§ **EXERCISE PROMPT**: Copy exactly, and only, the lines below from the first through the one containing "SUN = np.array([1.3, -1.0, 1.88]);", both included; pictures are omitted.

** begin **

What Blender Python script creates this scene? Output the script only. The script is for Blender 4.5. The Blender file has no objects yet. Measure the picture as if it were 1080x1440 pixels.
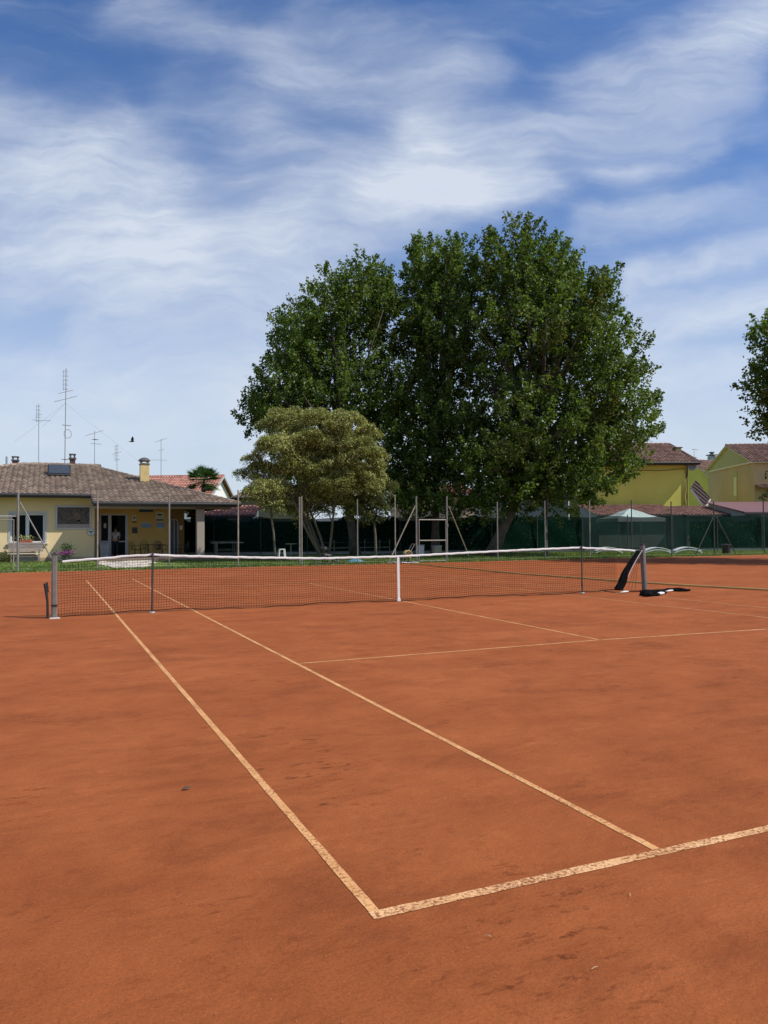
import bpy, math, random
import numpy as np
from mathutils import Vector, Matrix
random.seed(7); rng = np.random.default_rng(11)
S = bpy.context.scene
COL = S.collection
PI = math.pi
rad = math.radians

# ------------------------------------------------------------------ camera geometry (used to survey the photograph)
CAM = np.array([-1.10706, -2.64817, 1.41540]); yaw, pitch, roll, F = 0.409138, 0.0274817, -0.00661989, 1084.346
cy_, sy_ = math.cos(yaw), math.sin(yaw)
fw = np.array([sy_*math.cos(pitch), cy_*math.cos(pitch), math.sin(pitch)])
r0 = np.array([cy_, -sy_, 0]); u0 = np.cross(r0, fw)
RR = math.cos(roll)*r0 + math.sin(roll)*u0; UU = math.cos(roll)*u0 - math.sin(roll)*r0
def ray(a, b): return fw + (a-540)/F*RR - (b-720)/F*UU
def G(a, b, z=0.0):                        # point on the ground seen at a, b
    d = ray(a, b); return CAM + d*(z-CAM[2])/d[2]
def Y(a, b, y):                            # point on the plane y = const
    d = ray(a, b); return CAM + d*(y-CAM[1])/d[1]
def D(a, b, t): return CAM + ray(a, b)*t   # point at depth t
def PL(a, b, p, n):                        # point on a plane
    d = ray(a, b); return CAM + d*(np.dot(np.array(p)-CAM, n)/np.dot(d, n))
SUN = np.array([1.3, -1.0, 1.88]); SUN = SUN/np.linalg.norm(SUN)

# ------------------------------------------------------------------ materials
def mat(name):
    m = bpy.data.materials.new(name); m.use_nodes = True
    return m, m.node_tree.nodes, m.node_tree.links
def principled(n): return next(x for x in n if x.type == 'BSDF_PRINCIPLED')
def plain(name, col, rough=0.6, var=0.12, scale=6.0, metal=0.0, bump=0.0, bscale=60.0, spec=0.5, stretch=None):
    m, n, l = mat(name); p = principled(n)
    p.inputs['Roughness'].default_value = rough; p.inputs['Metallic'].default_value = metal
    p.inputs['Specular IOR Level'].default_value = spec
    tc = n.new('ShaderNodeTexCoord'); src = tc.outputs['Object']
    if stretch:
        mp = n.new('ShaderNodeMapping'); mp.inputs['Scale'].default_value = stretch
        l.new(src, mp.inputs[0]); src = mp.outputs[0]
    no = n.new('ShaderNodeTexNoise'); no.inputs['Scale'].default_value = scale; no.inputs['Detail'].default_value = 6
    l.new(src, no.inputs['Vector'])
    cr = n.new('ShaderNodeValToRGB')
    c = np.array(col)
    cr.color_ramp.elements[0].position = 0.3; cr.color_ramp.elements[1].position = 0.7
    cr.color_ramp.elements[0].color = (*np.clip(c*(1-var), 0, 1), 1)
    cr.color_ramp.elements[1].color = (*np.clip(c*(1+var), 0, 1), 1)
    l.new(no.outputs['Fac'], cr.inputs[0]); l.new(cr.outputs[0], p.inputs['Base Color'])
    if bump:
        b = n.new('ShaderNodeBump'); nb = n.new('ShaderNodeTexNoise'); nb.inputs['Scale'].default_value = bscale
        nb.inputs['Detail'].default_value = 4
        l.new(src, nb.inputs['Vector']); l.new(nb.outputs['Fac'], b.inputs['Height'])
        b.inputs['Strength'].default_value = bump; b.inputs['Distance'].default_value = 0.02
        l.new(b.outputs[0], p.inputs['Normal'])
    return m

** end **

§ **OUTPUT**:
What Blender Python script creates this scene? Output the script only. The script is for Blender 4.5. The Blender file has no objects yet. Measure the picture as if it were 1080x1440 pixels.
import bpy, math, random
import numpy as np
from mathutils import Vector, Matrix
random.seed(7); rng = np.random.default_rng(11)
S = bpy.context.scene
COL = S.collection
PI = math.pi
rad = math.radians

# ------------------------------------------------------------------ camera geometry (used to survey the photograph)
CAM = np.array([-1.10706, -2.64817, 1.41540]); yaw, pitch, roll, F = 0.409138, 0.0274817, -0.00661989, 1084.346
cy_, sy_ = math.cos(yaw), math.sin(yaw)
fw = np.array([sy_*math.cos(pitch), cy_*math.cos(pitch), math.sin(pitch)])
r0 = np.array([cy_, -sy_, 0]); u0 = np.cross(r0, fw)
RR = math.cos(roll)*r0 + math.sin(roll)*u0; UU = math.cos(roll)*u0 - math.sin(roll)*r0
def ray(a, b): return fw + (a-540)/F*RR - (b-720)/F*UU
def G(a, b, z=0.0):                        # point on the ground seen at a, b
    d = ray(a, b); return CAM + d*(z-CAM[2])/d[2]
def Y(a, b, y):                            # point on the plane y = const
    d = ray(a, b); return CAM + d*(y-CAM[1])/d[1]
def D(a, b, t): return CAM + ray(a, b)*t   # point at depth t
def PL(a, b, p, n):                        # point on a plane
    d = ray(a, b); return CAM + d*(np.dot(np.array(p)-CAM, n)/np.dot(d, n))
SUN = np.array([1.3, -1.0, 1.88]); SUN = SUN/np.linalg.norm(SUN)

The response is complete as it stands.